“Mountain Lions As Our Neighbors” with Matt Nelson

Matt Nelson

Gualala Arts and the Global Harmony Series Present a Lecture and Slideshow

Thursday, July 18, 7 pm

Gualala Arts Coleman Hall

$5 at the door

In recent years local residents have noted frequent sightings of mountain lions along the Mendonoma coast, so Matt Nelson’s talk on this fabled feline might not only be entertaining, it may also provide information that can come in handy when walking on local trails. Nelson will present some interesting findings he has uncovered and share his insights into the behavior of this animal. A native of Annapolis, Matt Nelson brings his expertise and clear love of what he does to Gualala Arts on Thursday, July 18, 2019, at 7 pm.

From the Arctic to the Antarctic, this simple traveler has left footprints in search of authenticity in his life. Slow to learn and insistent on the hardest of life’s lessons, Matt Nelson is a generalist in the true sense of the word. Easily bored, Matt has worked more jobs than can be listed here, searching for himself amid all the glittery promises of the materialistic culture he grew up in.

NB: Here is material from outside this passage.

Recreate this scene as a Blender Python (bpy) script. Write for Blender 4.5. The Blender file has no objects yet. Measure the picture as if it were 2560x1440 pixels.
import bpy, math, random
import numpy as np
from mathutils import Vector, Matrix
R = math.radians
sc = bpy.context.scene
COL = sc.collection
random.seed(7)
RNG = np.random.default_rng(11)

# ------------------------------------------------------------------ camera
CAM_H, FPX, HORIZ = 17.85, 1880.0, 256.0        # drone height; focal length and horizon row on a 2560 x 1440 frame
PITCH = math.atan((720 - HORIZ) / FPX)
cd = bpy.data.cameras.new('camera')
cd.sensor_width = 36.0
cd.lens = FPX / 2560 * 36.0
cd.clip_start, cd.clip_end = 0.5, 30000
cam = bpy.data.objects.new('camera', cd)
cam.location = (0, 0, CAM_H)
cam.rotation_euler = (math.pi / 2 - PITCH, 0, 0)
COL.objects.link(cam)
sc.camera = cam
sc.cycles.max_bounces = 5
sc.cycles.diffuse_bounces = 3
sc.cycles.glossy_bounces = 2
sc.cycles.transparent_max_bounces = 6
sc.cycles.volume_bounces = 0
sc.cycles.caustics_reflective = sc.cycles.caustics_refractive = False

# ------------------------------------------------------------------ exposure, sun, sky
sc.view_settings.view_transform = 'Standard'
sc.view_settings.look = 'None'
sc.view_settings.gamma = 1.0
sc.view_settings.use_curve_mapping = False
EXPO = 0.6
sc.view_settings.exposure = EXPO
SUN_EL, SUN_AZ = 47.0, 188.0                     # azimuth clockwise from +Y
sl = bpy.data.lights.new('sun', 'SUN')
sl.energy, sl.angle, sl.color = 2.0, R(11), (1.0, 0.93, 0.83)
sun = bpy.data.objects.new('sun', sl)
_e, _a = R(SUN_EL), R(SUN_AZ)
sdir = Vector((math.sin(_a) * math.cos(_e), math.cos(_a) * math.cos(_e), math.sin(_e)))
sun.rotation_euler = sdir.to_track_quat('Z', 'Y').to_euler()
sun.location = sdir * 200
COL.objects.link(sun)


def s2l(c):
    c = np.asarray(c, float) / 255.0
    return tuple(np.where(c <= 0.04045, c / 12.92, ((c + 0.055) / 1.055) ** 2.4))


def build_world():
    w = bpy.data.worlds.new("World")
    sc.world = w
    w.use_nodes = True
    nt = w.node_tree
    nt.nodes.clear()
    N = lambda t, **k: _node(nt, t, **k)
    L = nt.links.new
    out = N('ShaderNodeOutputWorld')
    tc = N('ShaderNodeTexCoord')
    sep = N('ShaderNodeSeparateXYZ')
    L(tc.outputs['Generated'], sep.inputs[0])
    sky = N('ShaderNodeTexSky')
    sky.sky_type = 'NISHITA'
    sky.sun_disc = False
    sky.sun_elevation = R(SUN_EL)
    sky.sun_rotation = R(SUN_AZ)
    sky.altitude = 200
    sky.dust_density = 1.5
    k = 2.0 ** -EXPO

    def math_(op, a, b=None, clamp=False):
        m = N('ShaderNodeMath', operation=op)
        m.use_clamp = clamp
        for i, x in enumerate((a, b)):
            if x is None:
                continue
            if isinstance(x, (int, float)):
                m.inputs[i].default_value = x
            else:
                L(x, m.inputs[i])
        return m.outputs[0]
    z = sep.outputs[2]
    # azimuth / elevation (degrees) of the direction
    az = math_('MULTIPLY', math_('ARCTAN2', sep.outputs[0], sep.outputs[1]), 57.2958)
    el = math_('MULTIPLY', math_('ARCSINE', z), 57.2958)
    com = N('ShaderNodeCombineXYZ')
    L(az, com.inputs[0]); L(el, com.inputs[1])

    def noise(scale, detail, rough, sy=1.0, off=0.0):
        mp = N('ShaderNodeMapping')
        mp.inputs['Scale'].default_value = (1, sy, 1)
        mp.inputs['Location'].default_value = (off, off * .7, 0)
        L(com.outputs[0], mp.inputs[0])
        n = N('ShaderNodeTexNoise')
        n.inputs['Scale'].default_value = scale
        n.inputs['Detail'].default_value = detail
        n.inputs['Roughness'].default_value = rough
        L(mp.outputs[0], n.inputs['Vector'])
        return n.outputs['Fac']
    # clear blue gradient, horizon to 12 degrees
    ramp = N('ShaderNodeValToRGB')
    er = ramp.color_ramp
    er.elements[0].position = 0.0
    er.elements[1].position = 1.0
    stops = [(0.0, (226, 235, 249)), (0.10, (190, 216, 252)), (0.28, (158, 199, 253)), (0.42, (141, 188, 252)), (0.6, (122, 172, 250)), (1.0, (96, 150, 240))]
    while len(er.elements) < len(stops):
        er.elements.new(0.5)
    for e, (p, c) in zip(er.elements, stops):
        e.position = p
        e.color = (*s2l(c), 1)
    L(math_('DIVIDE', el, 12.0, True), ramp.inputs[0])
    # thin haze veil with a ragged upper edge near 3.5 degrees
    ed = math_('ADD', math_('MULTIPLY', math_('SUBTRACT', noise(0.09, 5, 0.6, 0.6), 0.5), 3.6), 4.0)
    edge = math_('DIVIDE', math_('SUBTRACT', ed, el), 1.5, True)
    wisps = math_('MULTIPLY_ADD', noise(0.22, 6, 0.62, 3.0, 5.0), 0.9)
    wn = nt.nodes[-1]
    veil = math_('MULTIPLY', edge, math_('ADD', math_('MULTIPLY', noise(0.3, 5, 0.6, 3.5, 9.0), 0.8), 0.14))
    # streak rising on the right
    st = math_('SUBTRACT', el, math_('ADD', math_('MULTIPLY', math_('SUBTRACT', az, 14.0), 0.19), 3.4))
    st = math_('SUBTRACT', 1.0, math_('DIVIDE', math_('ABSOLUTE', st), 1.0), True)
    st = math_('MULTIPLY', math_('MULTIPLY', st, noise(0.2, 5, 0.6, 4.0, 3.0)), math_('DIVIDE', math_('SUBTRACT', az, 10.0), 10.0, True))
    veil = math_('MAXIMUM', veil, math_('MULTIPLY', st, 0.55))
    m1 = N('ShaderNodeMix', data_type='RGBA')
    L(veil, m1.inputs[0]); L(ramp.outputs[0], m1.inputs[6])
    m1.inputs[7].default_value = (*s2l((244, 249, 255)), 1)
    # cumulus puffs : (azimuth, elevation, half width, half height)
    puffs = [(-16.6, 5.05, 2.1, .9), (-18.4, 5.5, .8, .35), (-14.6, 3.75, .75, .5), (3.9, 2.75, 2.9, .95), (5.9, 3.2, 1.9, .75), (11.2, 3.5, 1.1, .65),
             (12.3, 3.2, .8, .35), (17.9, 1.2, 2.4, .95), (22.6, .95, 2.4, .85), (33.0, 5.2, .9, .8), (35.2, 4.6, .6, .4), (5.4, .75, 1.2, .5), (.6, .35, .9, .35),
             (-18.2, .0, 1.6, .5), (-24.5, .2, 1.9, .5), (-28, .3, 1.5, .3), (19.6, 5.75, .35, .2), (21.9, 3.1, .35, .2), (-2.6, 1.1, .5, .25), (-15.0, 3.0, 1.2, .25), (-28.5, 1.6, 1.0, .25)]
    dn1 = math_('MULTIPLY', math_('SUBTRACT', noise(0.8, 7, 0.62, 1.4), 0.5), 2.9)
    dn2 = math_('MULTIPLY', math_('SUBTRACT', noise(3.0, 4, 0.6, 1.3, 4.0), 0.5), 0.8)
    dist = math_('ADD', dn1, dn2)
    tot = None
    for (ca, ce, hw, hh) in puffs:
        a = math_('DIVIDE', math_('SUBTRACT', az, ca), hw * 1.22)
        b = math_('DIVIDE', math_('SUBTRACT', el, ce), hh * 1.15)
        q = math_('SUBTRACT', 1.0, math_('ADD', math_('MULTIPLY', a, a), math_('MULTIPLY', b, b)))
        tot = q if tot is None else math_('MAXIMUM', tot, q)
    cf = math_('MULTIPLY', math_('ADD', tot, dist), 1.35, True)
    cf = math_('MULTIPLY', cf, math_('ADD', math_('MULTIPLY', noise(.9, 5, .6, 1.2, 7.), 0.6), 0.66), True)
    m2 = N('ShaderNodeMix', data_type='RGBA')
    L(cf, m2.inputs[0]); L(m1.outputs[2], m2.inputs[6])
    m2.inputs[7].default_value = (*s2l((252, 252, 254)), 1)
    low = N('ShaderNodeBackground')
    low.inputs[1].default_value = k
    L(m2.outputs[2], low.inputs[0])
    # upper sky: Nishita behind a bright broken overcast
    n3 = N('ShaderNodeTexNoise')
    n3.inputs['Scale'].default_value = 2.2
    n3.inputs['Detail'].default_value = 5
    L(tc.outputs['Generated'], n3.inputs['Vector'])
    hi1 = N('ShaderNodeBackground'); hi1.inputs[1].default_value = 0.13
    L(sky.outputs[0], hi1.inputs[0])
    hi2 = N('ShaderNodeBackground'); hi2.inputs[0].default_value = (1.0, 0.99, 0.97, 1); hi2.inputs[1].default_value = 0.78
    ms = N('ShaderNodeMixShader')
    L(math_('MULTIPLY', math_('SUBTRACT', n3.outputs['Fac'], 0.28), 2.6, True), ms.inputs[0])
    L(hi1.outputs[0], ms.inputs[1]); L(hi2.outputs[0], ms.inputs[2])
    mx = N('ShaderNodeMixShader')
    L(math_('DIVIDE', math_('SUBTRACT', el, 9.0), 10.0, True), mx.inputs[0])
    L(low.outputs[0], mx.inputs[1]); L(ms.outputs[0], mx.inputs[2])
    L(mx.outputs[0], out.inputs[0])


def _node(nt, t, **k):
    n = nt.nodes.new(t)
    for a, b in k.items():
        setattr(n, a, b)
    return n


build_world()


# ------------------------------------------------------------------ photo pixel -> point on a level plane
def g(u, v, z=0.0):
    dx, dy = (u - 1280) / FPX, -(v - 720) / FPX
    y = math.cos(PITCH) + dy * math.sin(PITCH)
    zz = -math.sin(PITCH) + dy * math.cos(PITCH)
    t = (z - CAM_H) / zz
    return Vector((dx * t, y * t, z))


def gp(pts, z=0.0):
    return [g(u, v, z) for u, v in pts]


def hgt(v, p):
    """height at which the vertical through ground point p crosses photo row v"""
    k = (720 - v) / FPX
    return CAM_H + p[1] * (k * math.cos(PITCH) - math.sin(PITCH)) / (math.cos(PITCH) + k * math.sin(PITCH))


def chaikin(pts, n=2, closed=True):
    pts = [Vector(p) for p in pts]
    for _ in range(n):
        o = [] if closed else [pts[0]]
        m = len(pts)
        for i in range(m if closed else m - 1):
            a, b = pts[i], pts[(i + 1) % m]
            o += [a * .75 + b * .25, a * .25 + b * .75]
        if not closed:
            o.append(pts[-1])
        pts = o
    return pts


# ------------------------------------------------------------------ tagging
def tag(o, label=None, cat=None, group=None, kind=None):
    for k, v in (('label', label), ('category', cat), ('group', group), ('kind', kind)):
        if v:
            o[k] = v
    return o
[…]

A lifetime hunter and woodsman, Matt strives to share his deep observations and his love for all things wild and true freely amongst his human interactions and in his teaching.

Matt holds a Senior Tracker certificate from Cybertracker Conservation, is a track and sign evaluator with the same organization, and has worked on numerous wildlife and research projects, including the Gualala River Watershed council, the Garfield/Mesa Lion project, and the East Bay Puma Project. He currently resides in the beautiful coastal Mendonoma mountains where he was raised. More information can be found on the web at Redwood Coast Animal Tracking.

Nelson will also discuss the habits of the mountain lion and has given some thought to why sightings seem more prevalent in recent years. He attributes the upsurge to factors such as population growth and human encroachment on wildcat territory. But he thinks many encounters are not with enfeebled older cats looking for easy prey, but with curious juveniles not yet wary of people.

The lecture starts at 7 pm in Coleman Auditorium. Entrance fee is $5 at the door.